I understand the modern default assumption that a politician is using emotional displays cynically. (See Clinton, Bill.) And I understand why women, especially women who politically oppose the un-compassionate conservatives Boehner and McConnell, are tempted to revile them for tearing up, which Senator McConnell did this week delivering a farewell speech to his friend Judd Gregg (of New Hampshire -- again New Hampshire!) while Boehner apparently gets weepy on a daily basis. But I’m made uncomfortable that these apparently authentic emotional displays by powerful men are fair game for ridicule.
Men completely controlled the workplace when women first went into the labor force in significant numbers during the late 60s and 70s, so we females believed that to be successful we had to “man up,” and emulate their emotional restraint. For forty years women have had to adhere to a poker-faced workplace persona that denies essential aspects or our emotional wiring. Nancy Pelosi said of Boehner in The New York Times magazine, “You know what? He is known to cry. He cries sometimes when we’re having a debate on bills. If I cry, it’s about the personal loss of a friend or something like that. But when it comes to politics – no – I don’t cry." But a hard outer shell of pseudo-invulnerability comes at a cost to both genders.

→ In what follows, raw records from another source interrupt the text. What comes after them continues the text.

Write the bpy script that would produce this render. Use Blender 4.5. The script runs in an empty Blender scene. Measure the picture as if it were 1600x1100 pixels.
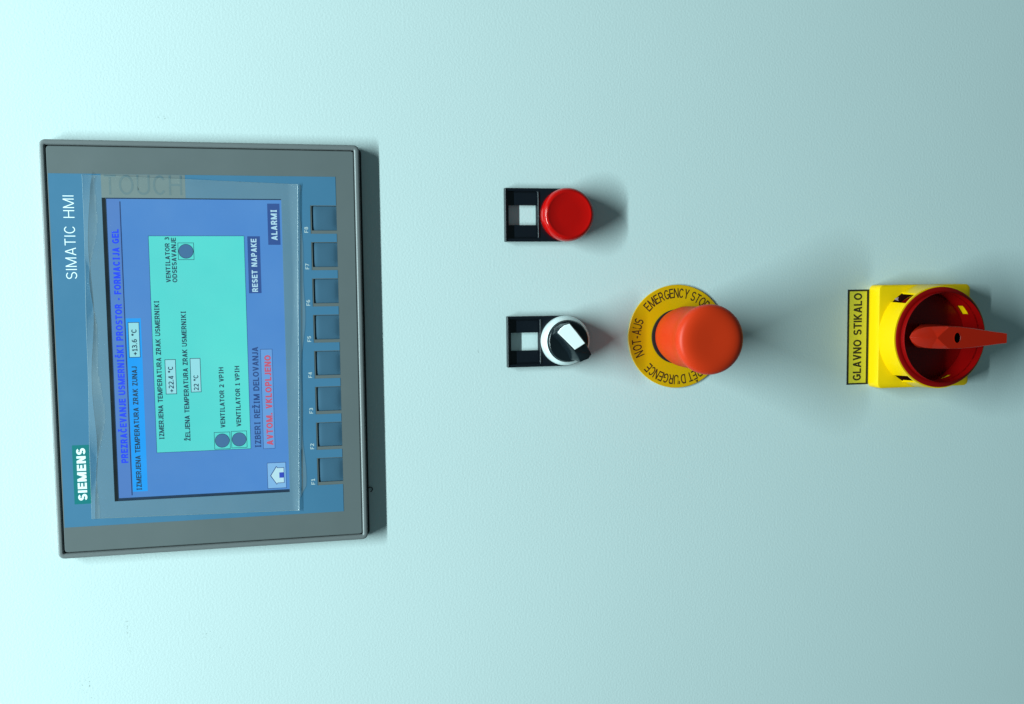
import bpy, bmesh, math, random
from mathutils import Vector, Matrix, noise

S = bpy.context.scene
COL = S.collection
rnd = random.Random(4)

# ---------------------------------------------------------------- frame of the place
# Millimetres on the cabinet front: a = down the cabinet, b = to the left, h = out of the sheet.
# (the picture was taken with the phone turned on its side, so the cabinet's top is at the left)
def V(a, b, h=0.0):
    return Vector((-b, -h, -a)) * 0.001

# ---------------------------------------------------------------- camera
F_PX = 1407.5
R = ((0.98014, 0.01160, -0.19796), (-0.02527, 0.99745, -0.06667), (0.19669, 0.07035, 0.97794))
cam_d = bpy.data.cameras.new("camera")
cam = bpy.data.objects.new("camera", cam_d)
COL.objects.link(cam)
def axis(r):                     # (a, b, inward) -> world
    return Vector((-r[1], r[2], -r[0])).normalized()
cx, cyd, cz = axis(R[0]), axis(R[1]), axis(R[2])
M = Matrix((cx, -cyd, -cz)).transposed().to_4x4()
M.translation = V(140.75, 77.28, 499.78)
cam.matrix_world = M
cam_d.sensor_fit = 'HORIZONTAL'
cam_d.sensor_width = 36.0
cam_d.lens = F_PX / 1600.0 * 36.0
cam_d.clip_start = 0.01
cam_d.clip_end = 50.0
S.camera = cam

# ---------------------------------------------------------------- room light
W = bpy.data.worlds.new("World")
S.world = W
W.use_nodes = True
bgn = W.node_tree.nodes['Background']
bgn.inputs[0].default_value = (0.46, 0.80, 0.86, 1)
bgn.inputs[1].default_value = 0.145

LAMP_A, LAMP_B, LAMP_H = -1250.0, 100.0, 760.0
ld = bpy.data.lights.new("tube_lamp", 'AREA')
ld.shape = 'RECTANGLE'
ld.size = 1.4
ld.size_y = 0.035
ld.energy = 70.5
ld.color = (0.715, 0.985, 1.0)
lamp = bpy.data.objects.new("tube_lamp", ld)
COL.objects.link(lamp)
lamp.location = V(LAMP_A, LAMP_B, LAMP_H)
tgt = V(200, 100, 0)
zd = (lamp.location - tgt).normalized()           # light shines along -Z
xd = Vector((1, 0, 0))
yd = zd.cross(xd).normalized()
ML = Matrix((xd, yd, zd)).transposed().to_4x4()
ML.translation = lamp.location
lamp.matrix_world = ML

S.view_settings.view_transform = 'Standard'
S.view_settings.look = 'None'
S.view_settings.exposure = 0.0
S.view_settings.gamma = 1.0

# ---------------------------------------------------------------- materials
def lin(c):
    out = []
    for v in c:
        v = v / 255.0
        out.append(v / 12.92 if v <= 0.04045 else ((v + 0.055) / 1.055) ** 2.4)
    return tuple(out) + (1.0,)

def mat(name, col, rough=0.5, metal=0.0, spec=0.5, var=0.0, bump=0.0, bscale=900.0, coat=0.0, emit=None, estr=0.0, rvar=0.0, vscale=60.0):
    m = bpy.data.materials.new(name)
    m.use_nodes = True
    nt = m.node_tree
    p = nt.nodes['Principled BSDF']
    if len(col) == 3: col = tuple(col) + (1.0,)
    p.inputs['Base Color'].default_value = col
    p.inputs['Roughness'].default_value = rough
    p.inputs['Metallic'].default_value = metal
    p.inputs['Specular IOR Level'].default_value = spec
    p.inputs['Coat Weight'].default_value = coat
    tc = nt.nodes.new('ShaderNodeTexCoord')
    if var or rvar:
        n = nt.nodes.new('ShaderNodeTexNoise'); n.inputs['Scale'].default_value = vscale; n.inputs['Detail'].default_value = 5
        nt.links.new(tc.outputs['Object'], n.inputs['Vector'])
        if var:
            mx = nt.nodes.new('ShaderNodeMix'); mx.data_type = 'RGBA'
            mx.inputs[6].default_value = tuple(c * (1 - var) for c in col[:3]) + (1,)
            mx.inputs[7].default_value = tuple(min(1, c * (1 + var)) for c in col[:3]) + (1,)
            nt.links.new(n.outputs['Fac'], mx.inputs[0]); nt.links.new(mx.outputs[2], p.inputs['Base Color'])
        if rvar:
            mr = nt.nodes.new('ShaderNodeMapRange')
            mr.inputs[1].default_value = 0.3; mr.inputs[2].default_value = 0.7
            mr.inputs[3].default_value = rough - rvar; mr.inputs[4].default_value = rough + rvar
            nt.links.new(n.outputs['Fac'], mr.inputs[0]); nt.links.new(mr.outputs[0], p.inputs['Roughness'])
    if bump:
        n2 = nt.nodes.new('ShaderNodeTexNoise'); n2.inputs['Scale'].default_value = bscale; n2.inputs['Detail'].default_value = 2
        nt.links.new(tc.outputs['Object'], n2.inputs['Vector'])
        b = nt.nodes.new('ShaderNodeBump'); b.inputs['Strength'].default_value = 1.0; b.inputs['Distance'].default_value = bump * 0.001
        nt.links.new(n2.outputs['Fac'], b.inputs['Height']); nt.links.new(b.outputs[0], p.inputs['Normal'])
    if emit is not None:
        p.inputs['Emission Color'].default_value = tuple(emit[:3]) + (1,)
        p.inputs['Emission Strength'].default_value = estr
    return m

def screen_mat(name, srgb, k=1.0, mott=0.0):
    """a lit display surface: it gives off its own light and hardly reflects"""
    c = lin(srgb)
    m = mat(name, (0.01, 0.012, 0.015), rough=0.25, spec=0.3, emit=c, estr=k)
    if mott:
        nt = m.node_tree; p = nt.nodes['Principled BSDF']
        tc = nt.nodes.new('ShaderNodeTexCoord'); n = nt.nodes.new('ShaderNodeTexNoise')
        n.inputs['Scale'].default_value = 14; n.inputs['Detail'].default_value = 3
        nt.links.new(tc.outputs['Object'], n.inputs['Vector'])
        mx = nt.nodes.new('ShaderNodeMix'); mx.data_type = 'RGBA'
        mx.inputs[6].default_value = (c[0] * (1 - mott * 1.5), c[1] * (1 - mott), c[2] * (1 - mott * .5), 1)
        mx.inputs[7].default_value = (c[0] * (1 + mott * 1.5), c[1] * (1 + mott), c[2] * (1 + mott * .5), 1)
        mr = nt.nodes.new('ShaderNodeMapRange'); mr.inputs[1].default_value = .3; mr.inputs[2].default_value = .7
        nt.links.new(n.outputs['Fac'], mr.inputs[0]); nt.links.new(mr.outputs[0], mx.inputs[0])
        nt.links.new(mx.outputs[2], p.inputs['Emission Color'])
    return m

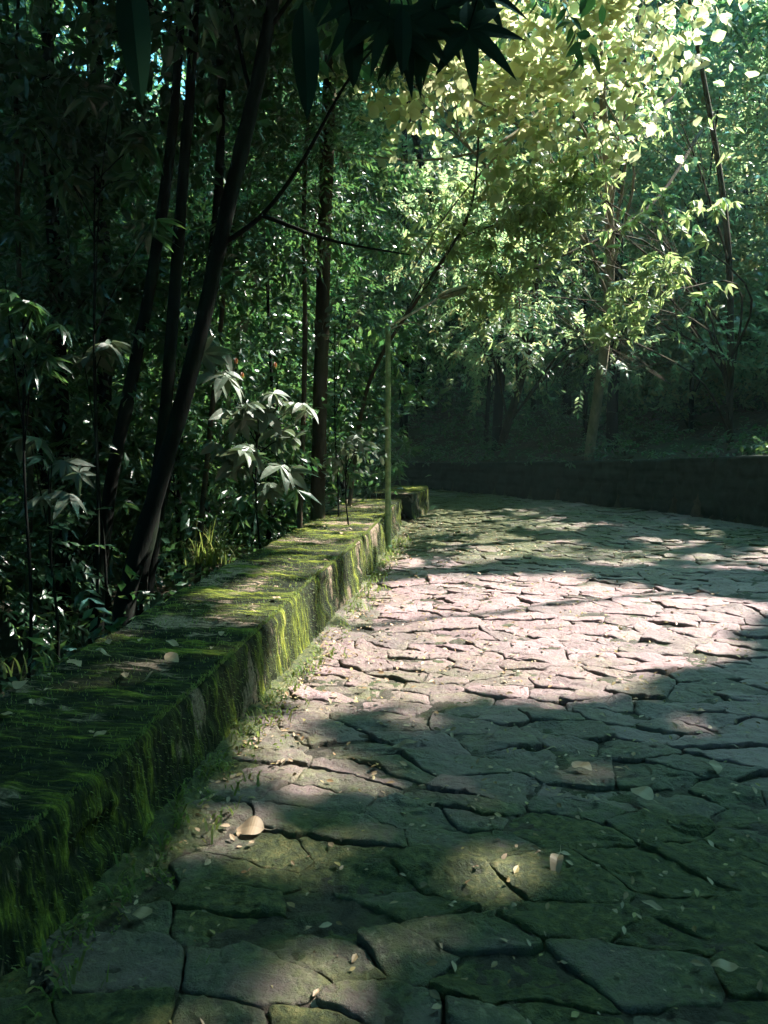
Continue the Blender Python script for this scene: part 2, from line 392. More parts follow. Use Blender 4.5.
# ------------------------------------------------------------------ leaves
def leaf_tpl(L, W, nseg=2, fold=.25, droop=.25, shape='oval'):
    """one leaf along +X, up +Z -> verts, tris/quads"""
    t = np.linspace(0, 1, nseg+2)[1:-1]
    if shape == 'oval': w = np.sin(np.pi*t**.8)**.8
    elif shape == 'round': w = np.sin(np.pi*t**.75)**.5
    elif shape == 'lance': w = np.sin(np.pi*t**.65)
    else: w = (1-t)**.5
    V = [(0, 0, 0)]
    for a, b in zip(t, w):
        z = -droop*L*a*a
        V += [(a*L, b*W/2, z+fold*b*W/2), (a*L, 0, z), (a*L, -b*W/2, z+fold*b*W/2)]
    V.append((L, 0, -droop*L)); e = len(V)-1
    T, Q = [], []
    T += [(0, 2, 1), (0, 3, 2)]
    for i in range(nseg-1):
        o = 1+3*i; Q += [(o, o+1, o+4, o+3), (o+1, o+2, o+5, o+4)]
    o = 1+3*(nseg-1); T += [(o, o+1, e), (o+1, o+2, e)]
    return np.array(V, float), np.array(T), np.array(Q).reshape(-1, 4)
def rotm(yaw, pitch, roll):
    cy, sy, cp, sp, cr, sr = np.cos(yaw), np.sin(yaw), np.cos(pitch), np.sin(pitch), np.cos(roll), np.sin(roll)
    z = np.zeros_like(cy); o = np.ones_like(cy)
    Rz = np.stack([np.stack([cy, -sy, z], -1), np.stack([sy, cy, z], -1), np.stack([z, z, o], -1)], -2)
    Ry = np.stack([np.stack([cp, z, sp], -1), np.stack([z, o, z], -1), np.stack([-sp, z, cp], -1)], -2)
    Rx = np.stack([np.stack([o, z, z], -1), np.stack([z, cr, -sr], -1), np.stack([z, sr, cr], -1)], -2)
    return Rz@Ry@Rx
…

Women cry, on average, four times as often as men – according to neurologist William Frey, an average of 5.3 times per month, compared with 1.4 times for men. And this isn't just a function of cultural training – women generate far more prolactin, the hormone responsible for milk production that also controls the neurotransmitter receptors in our tear glands, and women’s tear ducts are anatomically different from male tear ducts, resulting in a larger volume of tears. In a 2009 survey I conducted with J. Walter Thompson probing the nature of emotion in the workplace I discovered that *both* women and men divide themselves into two large camps: those 25% who cry regularly and those 75% who tend not to cry frequently. McConnell, Boehner and I are part of the 25% of us who are members of the “crying tribe.” We also discovered in our survey that when we do tear up on the job, women can be our own worst enemies – a plurality of women consider people who cry at work "unstable," whereas roughly that same fraction of men see tears on the job as only "slightly unprofessional." In other words, women see tears at work as some kind of moral/psychological failure, but men don’t.

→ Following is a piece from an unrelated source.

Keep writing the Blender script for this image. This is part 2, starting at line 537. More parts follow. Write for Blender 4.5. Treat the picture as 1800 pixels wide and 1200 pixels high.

“We will stop here briefly to contemplate what would happen if she [Nancy Pelosi], or any female lawmaker, broke into loud nose-running sobs while discussing Iraq troop funding or giving a TV interview,” Gail Collins wrote in her December 16th New York Times Op-Ed column about Boehner. But instead of decrying (no pun intended) the operative gender double standard, and suggesting that the no-crying rule be enforced equally for male and female Speakers of the House, I think it would be much better to allow McConnell’s or Boehner's tearfulness to abolish the no-cry rule for *both* genders. Women (and men) who are belittling Boehner and McConnell for getting emotional are not helping humanity’s larger cause – that all people should feel comfortable being as authentically themselves as possible. We can continue to despise their politics and cynical maneuvers but still grant them their humanity.